Boşluk Üzerine

İçinde bir şeylerin eksik olduğunu hisseden insan, belki o derin eksiklik duygusunu kapatmak adına ömrünü verecektir. Peki bu eksiklik daha doğrusu boşluk nedir?

Boşluk, insanın kendisini derin ve karanlık bir kuyuda yapayalnız hissetmesine benzer. O derin kuyuda çığlık çığlığa olsa da yardım istese de onu duyan kimse yoktur ve o çaresizliği yavaş yavaş kabullenmeye başlar. Peki, eksik olan nedir?

Duygular, insanlar, nesneler veya başka şeyler ama insan aslında bunu tam olarak idrak edemez. O boşluğu doldurmak adına bir yola çıkar yoldan kasıt bir serüvendir. O yolda ya boşluğu doldurur ya da dolduramaz ama bilinen bir şey varsa bulamayan insan her arayışında ve yanılışında umudunu gittikçe kaybeder.

Boşluğu doldurmak isteyen, aynı bir puzzle gibi her parçayı dener. İnsanları koyar, nesneleri sığdırır veya daha farklı şeyler. Hatalı parçalar onu daha da içten yok eder. Sonra her şeye yabancılaşmaya başlar. Haykırışları duyulmaz, duyulmadıkça sessizleşmeye karar verir. İçten içe kendini sindirmeye başlar.

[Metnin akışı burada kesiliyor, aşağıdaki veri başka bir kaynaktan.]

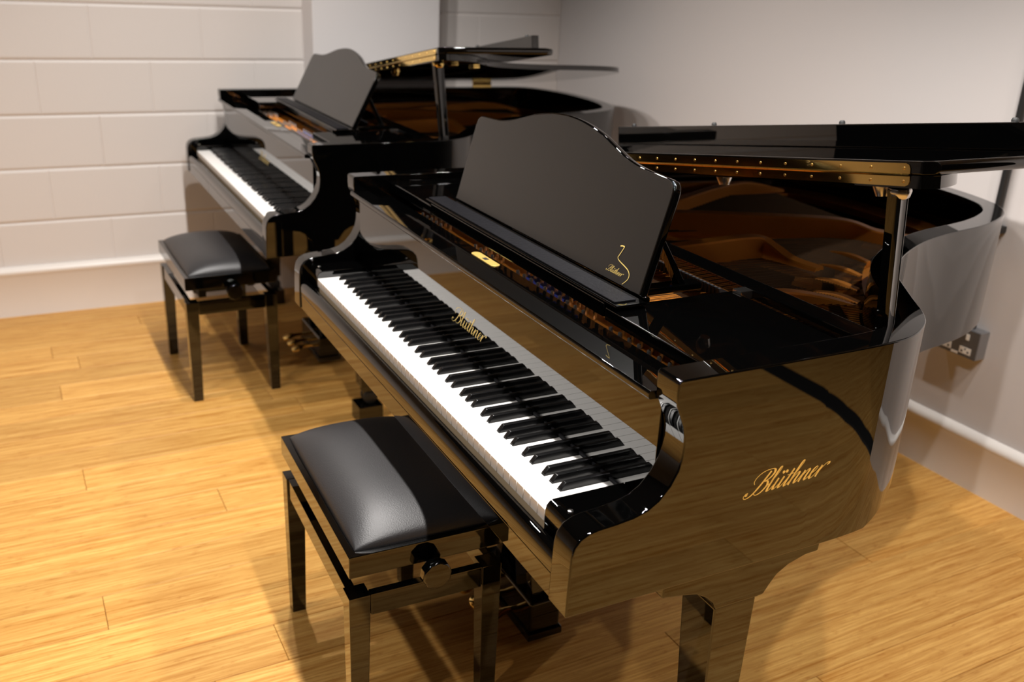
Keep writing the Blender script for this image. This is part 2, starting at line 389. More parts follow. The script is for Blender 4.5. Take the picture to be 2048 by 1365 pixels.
ARM = [(0.128,ZT),(0.1245,0.980),(0.1245,0.961),(0.1262,0.945),(0.1325,0.931),(0.1415,0.911),(0.1455,0.894),(0.1465,0.877),(0.1455,0.859),(0.1415,0.841),(0.130,0.819),
       (0.1125,0.799),(0.0945,0.7875),(0.072,0.781),(0.044,0.7775),(0.016,0.7755),(-0.001,0.7725),(-0.0145,0.7655),(-0.0235,0.754),(-0.0275,0.738),(-0.0285,0.715),(-0.0295,0.68),(-0.0300,ZB)]

def white_key_mesh(kind):
    """plan polygon with the notches its neighbours' black keys need; kind = (left notch, right notch)"""
    l, r = kind; g = 0.0005; w = KW; y1 = 0.0485
    pts = [(g,0.0),(w-g,0.0)]
    pts += [(w-g,y1),(w-r,y1),(w-r,0.146)] if r else [(w-g,0.146)]
    pts += [(l,0.146),(l,y1),(g,y1)] if l else [(g,0.146)]
    return MB().prism(pts, 'z', ZK-0.021, ZK).mesh('white_key', bevel=0.0007, seg=1)
def black_key_mesh():
    a, b, z0, z1 = 0.0058, 0.0046, ZK-0.008, ZK+0.0122
    q0 = [(-a,0.0498,z0),(a,0.0498,z0),(a,0.146,z0),(-a,0.146,z0)]
    qm = [(-a,0.0498,ZK+0.001),(a,0.0498,ZK+0.001),(a,0.146,ZK+0.001),(-a,0.146,ZK+0.001)]
    q1 = [(-b,0.0585,z1),(b,0.0585,z1),(b,0.146,z1),(-b,0.146,z1)]
    m = MB().add(q0+qm+q1, [(3,2,1,0),(8,9,10,11)]+[(k*4+i,k*4+(i+1)%4,(k+1)*4+(i+1)%4,(k+1)*4+i) for k in (0,1) for i in range(4)])
    return m.mesh('black_key', bevel=0.0009, seg=2, ang=20)
NOTES = 'CDEFGAB'
BOFF = {'C':-0.0026,'D':0.0026,'F':-0.0030,'G':0.0,'A':0.0030}   # black key after this white, shift from the boundary
WKM = {}
BKM = black_key_mesh()

SL = 0.1510; TH = math.atan(SL); LZ0 = 1.014; HL = 0.55       # lid slope, hinge height at the spine, hinge line
def lidp(a, y, n):
    return (XLs + a*math.cos(TH) - n*math.sin(TH), y, LZ0 + a*math.sin(TH) + n*math.cos(TH))
def lid_prism(mb, poly, n0, n1):
    k = len(poly); vs = [lidp(a,y,n0) for a,y in poly]+[lidp(a,y,n1) for a,y in poly]
    mb.add(vs, [tuple(range(k-1,-1,-1)), tuple(range(k,2*k))]+[(i,(i+1)%k,k+(i+1)%k,k+i) for i in range(k)]); return mb

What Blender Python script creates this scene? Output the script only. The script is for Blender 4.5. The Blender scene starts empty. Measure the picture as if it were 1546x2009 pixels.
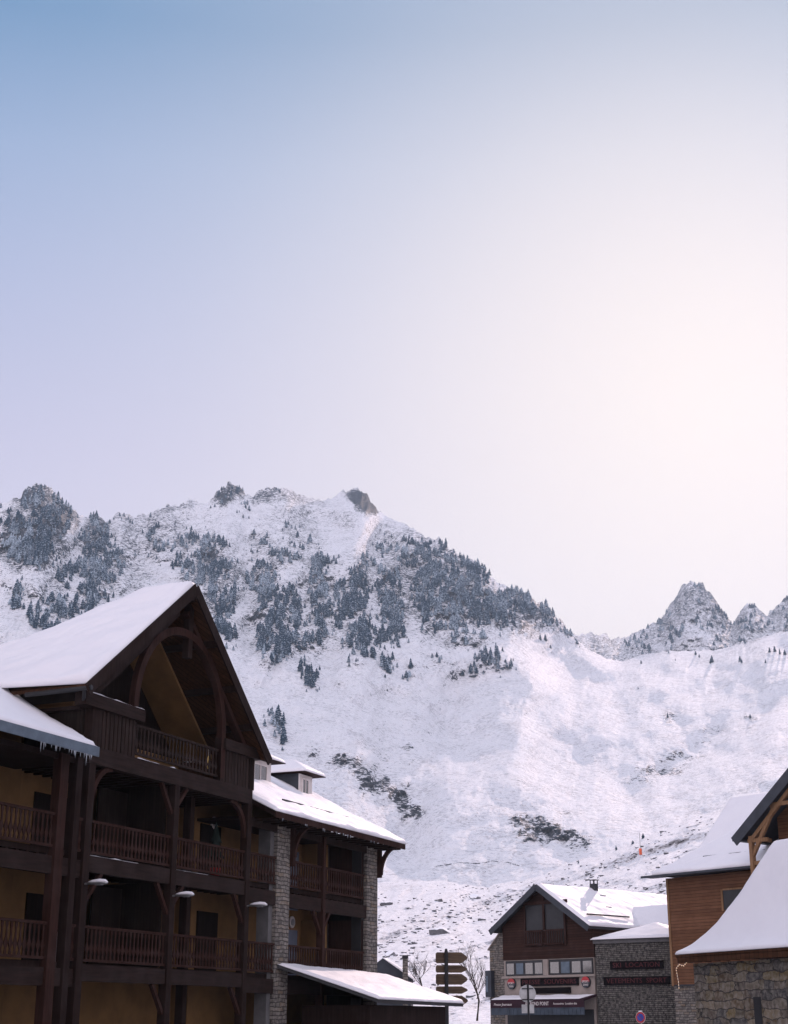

Bu yazıya kendimden olan bir parçayla devam etmek istiyorum:

"Hayatım boyunca acı silsilesine ve boşluk duygusuna maruz kalmış biriydim. Bir süre de olsa bunlardan kurtulmuştum. İçimde bir şeyler uyanmış, sanki içimde hiç bilmediğim bir bahçede çiçekler açmıştı. Yıllardır beklediğim mutluluğa erişmiştim. Onun sesinin tınısına, gülüşüne ve verdiği huzurda kaybolmuştum. Onca yılın boşluğu ve güvesizliği kaybolmuştu. O varken dünya güvenli bir yerdi. Her şey olması gerektiği gibiydi. Ben o mükemmel uyumu bulmuştum. Kendimi olduğum her şeyimle gösteriyor ve incinmekten asla korkmuyordum. O beni asla incitmezdi. Onunla bütün acılarım son bulacaktı ama yanılmıştım. Hiç hesap etmediğim bir şey onu benden almıştı. Ölüm onu keskin bir şekilde benden koparmıştı. Ölmesinin nedeni olarak hep kendimi suçladım ve her defasında onu kurtarabilirmişim gibi her türlü kurtarma senaryosu düşündüm. Bu bana daha fazla acı verdi. Asla gittiğine inanamadım. O benim ruhumdu, o benim bütünlüğümdü. Tanrı'ya sürekli sitem edip durdum. Bana bunca yıl acılar ve talihsizlikler vermişken beni mutlu eden ve içimde boşluğu dolduran tek şeyi almıştı? Görmüyor muydu ne denli acı içinde olduğumu? Defalarca sitem ettim ve ağladım. Amacımı ve yolumu kaybetmiştim. Önceden olan o boşluk devasa bir hale gelmiş ve ben en derinlerimde yapayalnız kalmıştım."


Peki bunu çözmek isteyen kişi ne yapmalıdır? Bu boşluk duygusunu doldurmak adına uzağa gitmemeli gidip aynaya bakmalı ruhunun derinliklerini incelemeli ve kendine sarılmalıdır. Bunu okuyan senin ruhuna umarım bir nebzede olsa dokunabilmişimdir.